In Jerusalem, Jeffrey Lacker, president of the Richmond Federal Reserve Bank, said the US economy was contracting. Data last week showed it shrank at a 0.3 percent annual rate in the third quarter, its sharpest contraction in seven years.

"I think it's definitely a recession at this point. How deep, how steep and long it's going to be is uncertain," said Lacker, who will become a voting member of the Fed's interest rate-setting committee next year.

Another Fed official, Dallas Federal Reserve President Richard Fisher, in an interview with Bloomberg Television said inflation risks had emphatically diminished.

"I don't see any economic growth through 2009 ... Inflationary forces have just subsided. In fact, they were vaporized," he said.

"The horizon that this forecast offers is dark ... recession is a real risk," EU Monetary Affairs Commissioner Joaquin Almunia said after the European Commission forecast euro zone growth of just 0.1 percent next year.

Official data supported Almunia's prognosis.

Euro zone manufacturing activity sank in October to a record low. The Markit Eurozone Purchasing Managers Index slumped to 41.1, the lowest in the survey's 11-year history.

Berlin aims to safeguard 1 million jobs with pump-priming measures to be agreed in cabinet on Wednesday, by spending more than 30 billion euros.

South Korea announced plans to pump an extra $11 billion into its economy next year. Finance Minister Kang Man-soo said economic growth could fall to its lowest in more than a decade without the stimulus, which will need approval by parliament.

Policymakers will gather again to plot their next moves.

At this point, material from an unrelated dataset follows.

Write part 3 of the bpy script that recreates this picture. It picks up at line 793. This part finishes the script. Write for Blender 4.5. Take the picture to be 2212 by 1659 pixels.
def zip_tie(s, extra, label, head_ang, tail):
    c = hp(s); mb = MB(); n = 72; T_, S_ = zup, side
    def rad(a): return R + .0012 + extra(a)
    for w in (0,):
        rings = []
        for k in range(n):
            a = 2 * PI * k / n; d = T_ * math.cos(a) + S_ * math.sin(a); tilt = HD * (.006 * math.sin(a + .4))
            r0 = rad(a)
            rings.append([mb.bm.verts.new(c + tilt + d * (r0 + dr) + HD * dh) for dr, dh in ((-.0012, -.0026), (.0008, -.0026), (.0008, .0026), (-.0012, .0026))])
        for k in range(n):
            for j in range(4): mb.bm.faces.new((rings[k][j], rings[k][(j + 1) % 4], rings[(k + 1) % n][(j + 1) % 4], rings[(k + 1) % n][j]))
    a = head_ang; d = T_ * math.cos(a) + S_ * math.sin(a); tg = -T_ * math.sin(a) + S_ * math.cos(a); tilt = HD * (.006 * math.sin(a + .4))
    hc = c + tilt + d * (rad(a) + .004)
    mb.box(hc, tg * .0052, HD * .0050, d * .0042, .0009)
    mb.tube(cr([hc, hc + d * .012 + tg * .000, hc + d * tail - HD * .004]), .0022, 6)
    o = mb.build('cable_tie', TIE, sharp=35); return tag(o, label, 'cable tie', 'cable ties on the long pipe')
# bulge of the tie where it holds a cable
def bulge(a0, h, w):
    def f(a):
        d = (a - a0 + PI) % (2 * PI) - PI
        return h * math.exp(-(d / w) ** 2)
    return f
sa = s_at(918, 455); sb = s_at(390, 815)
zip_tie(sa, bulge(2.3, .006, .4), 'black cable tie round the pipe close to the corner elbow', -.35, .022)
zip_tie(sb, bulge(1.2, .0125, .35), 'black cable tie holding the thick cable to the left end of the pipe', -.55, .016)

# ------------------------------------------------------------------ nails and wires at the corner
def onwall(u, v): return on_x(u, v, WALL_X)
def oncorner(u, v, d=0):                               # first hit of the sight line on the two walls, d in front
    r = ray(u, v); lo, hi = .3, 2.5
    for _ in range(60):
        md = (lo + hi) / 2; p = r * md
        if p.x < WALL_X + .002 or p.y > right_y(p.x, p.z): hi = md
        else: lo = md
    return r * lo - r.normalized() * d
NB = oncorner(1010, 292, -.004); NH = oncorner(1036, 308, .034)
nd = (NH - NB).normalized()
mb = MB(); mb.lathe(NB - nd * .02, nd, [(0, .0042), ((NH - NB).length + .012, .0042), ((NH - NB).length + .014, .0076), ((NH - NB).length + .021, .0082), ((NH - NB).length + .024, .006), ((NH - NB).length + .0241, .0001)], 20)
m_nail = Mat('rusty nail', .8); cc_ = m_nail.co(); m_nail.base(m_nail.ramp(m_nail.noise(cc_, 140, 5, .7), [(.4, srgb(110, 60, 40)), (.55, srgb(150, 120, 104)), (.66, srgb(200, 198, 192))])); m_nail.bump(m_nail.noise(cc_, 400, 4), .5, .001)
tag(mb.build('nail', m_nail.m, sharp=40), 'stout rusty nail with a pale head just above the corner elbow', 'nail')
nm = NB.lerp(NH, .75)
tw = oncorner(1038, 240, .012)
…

Euro zone finance ministers meet in Brussels to discuss reform of institutions that manage the global financial market and bodies such as credit rating agencies, accounting rules-setters, banks and their management.

And finance chiefs from the "Group of 20" nations gather in Brazil later this week to prepare for a US-hosted November 15 summit of world leaders to chart a way out of the crisis.

French President Nicolas Sarkozy said he hoped that the summit would be productive. The aim of the gathering was to come up with "swift, concrete decisions and the definition of a road map for the coming weeks."

But the White House cast some doubt on the chances that concrete decisions on reforms would emerge.

"We just need to get closer to the meeting to see what we're going to be able to work out," said White House spokeswoman Dana Perino. "I think it's appropriate at the first meeting to set up the principles for reform, and then task those working groups to go back, (and) work with their financial experts in their countries ... to figure out a way that we can continue to move forward."